● **Aim of the task**
Write out the opening lines of the data word for word, up to and including the line with "scene = bpy.context.scene", and leave every picture and every later line out.

______

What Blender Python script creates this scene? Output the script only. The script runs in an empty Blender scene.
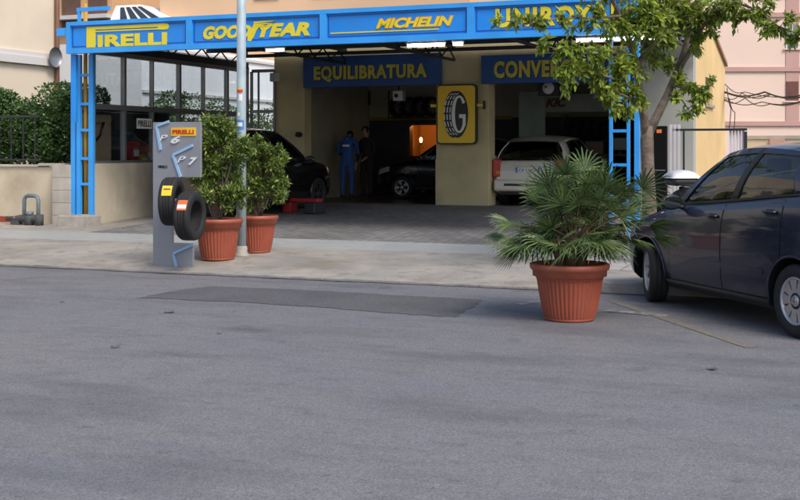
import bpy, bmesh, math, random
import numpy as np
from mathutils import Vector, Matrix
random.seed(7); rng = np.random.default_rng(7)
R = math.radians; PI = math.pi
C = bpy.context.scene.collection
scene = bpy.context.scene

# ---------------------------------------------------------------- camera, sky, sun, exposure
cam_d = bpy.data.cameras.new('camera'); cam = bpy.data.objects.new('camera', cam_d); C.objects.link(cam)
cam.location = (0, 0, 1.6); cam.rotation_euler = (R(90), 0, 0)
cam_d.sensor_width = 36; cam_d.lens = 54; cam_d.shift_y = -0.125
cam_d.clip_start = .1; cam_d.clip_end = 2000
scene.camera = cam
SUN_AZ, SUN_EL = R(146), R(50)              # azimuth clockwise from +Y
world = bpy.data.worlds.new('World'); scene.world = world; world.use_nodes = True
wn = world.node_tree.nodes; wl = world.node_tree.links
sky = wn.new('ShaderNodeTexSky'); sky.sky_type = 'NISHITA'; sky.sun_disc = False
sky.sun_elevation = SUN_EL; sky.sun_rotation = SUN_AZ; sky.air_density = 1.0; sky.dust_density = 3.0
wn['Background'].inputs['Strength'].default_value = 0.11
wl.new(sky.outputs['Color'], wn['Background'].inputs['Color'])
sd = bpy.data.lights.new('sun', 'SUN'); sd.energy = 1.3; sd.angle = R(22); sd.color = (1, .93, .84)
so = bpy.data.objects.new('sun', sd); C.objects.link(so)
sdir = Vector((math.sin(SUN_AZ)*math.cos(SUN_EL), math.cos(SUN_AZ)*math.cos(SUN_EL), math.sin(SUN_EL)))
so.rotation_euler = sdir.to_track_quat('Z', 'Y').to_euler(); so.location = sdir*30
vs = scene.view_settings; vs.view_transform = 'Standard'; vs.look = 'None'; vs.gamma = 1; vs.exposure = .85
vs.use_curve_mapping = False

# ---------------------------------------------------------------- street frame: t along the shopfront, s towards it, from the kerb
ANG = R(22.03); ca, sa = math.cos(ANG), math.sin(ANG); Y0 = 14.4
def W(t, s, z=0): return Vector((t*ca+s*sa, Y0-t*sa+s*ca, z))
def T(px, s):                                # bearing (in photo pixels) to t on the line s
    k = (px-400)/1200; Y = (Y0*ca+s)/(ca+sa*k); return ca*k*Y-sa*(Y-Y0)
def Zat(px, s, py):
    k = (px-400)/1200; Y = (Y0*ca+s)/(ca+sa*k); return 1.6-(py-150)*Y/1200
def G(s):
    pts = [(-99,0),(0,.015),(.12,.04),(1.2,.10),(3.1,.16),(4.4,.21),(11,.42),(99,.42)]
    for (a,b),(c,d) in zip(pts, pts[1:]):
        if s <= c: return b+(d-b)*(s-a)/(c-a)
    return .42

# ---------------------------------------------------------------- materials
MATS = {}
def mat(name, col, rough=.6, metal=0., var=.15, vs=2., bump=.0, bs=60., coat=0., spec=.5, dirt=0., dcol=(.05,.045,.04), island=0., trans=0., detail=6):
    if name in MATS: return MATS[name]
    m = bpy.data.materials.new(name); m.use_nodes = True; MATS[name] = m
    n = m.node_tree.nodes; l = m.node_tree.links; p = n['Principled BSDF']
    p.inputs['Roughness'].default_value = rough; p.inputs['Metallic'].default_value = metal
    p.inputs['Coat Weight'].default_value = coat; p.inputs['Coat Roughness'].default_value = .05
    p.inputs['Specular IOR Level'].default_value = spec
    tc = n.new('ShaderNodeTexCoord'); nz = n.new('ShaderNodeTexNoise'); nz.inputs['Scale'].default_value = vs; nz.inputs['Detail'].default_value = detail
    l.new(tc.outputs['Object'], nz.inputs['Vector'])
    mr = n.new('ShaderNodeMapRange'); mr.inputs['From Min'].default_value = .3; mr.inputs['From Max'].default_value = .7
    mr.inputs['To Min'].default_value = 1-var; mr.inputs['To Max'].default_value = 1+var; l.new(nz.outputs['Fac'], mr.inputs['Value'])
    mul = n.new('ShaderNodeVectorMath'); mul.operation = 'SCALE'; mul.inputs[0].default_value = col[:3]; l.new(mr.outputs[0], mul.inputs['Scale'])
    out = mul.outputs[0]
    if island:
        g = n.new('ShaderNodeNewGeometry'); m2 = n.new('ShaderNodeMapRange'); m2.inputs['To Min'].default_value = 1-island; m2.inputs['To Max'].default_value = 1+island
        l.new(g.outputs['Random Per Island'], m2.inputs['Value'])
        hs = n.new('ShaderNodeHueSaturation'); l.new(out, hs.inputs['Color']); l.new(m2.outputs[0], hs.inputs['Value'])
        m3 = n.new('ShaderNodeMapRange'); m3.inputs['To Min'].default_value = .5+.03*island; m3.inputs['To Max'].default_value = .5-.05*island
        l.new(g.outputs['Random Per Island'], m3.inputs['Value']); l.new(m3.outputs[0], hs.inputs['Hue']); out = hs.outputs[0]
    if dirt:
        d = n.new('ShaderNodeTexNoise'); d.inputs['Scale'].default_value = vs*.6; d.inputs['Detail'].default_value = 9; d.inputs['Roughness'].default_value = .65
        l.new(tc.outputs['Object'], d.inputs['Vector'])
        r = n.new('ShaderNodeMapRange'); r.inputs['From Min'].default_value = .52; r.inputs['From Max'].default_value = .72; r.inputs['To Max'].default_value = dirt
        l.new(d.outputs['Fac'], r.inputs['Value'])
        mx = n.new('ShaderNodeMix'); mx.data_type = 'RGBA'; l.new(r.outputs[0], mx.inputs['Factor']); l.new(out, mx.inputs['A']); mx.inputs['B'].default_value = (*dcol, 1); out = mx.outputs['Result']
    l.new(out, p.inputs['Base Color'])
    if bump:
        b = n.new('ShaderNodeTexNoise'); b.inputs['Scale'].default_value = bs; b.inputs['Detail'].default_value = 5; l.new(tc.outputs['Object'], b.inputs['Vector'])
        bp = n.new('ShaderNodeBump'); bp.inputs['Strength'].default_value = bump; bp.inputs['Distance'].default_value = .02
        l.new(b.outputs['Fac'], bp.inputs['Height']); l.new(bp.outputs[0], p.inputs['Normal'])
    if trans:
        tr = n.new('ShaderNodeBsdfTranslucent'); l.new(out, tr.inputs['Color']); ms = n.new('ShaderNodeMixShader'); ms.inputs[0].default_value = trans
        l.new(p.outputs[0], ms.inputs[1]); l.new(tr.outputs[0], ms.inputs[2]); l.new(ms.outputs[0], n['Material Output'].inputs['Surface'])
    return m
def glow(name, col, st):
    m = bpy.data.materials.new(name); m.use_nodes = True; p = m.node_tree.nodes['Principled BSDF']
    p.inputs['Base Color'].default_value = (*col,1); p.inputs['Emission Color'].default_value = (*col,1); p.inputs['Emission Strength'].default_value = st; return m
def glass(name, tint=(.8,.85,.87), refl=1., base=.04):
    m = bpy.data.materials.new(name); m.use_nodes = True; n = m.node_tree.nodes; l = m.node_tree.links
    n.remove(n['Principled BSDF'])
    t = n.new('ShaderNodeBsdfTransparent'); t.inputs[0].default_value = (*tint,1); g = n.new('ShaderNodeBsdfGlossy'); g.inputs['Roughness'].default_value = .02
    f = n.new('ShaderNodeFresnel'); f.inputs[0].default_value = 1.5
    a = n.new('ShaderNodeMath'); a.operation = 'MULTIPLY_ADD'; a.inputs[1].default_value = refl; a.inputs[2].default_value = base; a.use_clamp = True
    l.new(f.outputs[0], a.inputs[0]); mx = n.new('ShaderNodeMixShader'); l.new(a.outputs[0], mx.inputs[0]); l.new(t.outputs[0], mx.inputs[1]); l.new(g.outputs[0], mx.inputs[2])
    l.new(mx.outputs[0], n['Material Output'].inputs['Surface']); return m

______

● **Solved problem**
What Blender Python script creates this scene? Output the script only. The script runs in an empty Blender scene.
import bpy, bmesh, math, random
import numpy as np
from mathutils import Vector, Matrix
random.seed(7); rng = np.random.default_rng(7)
R = math.radians; PI = math.pi
C = bpy.context.scene.collection
scene = bpy.context.scene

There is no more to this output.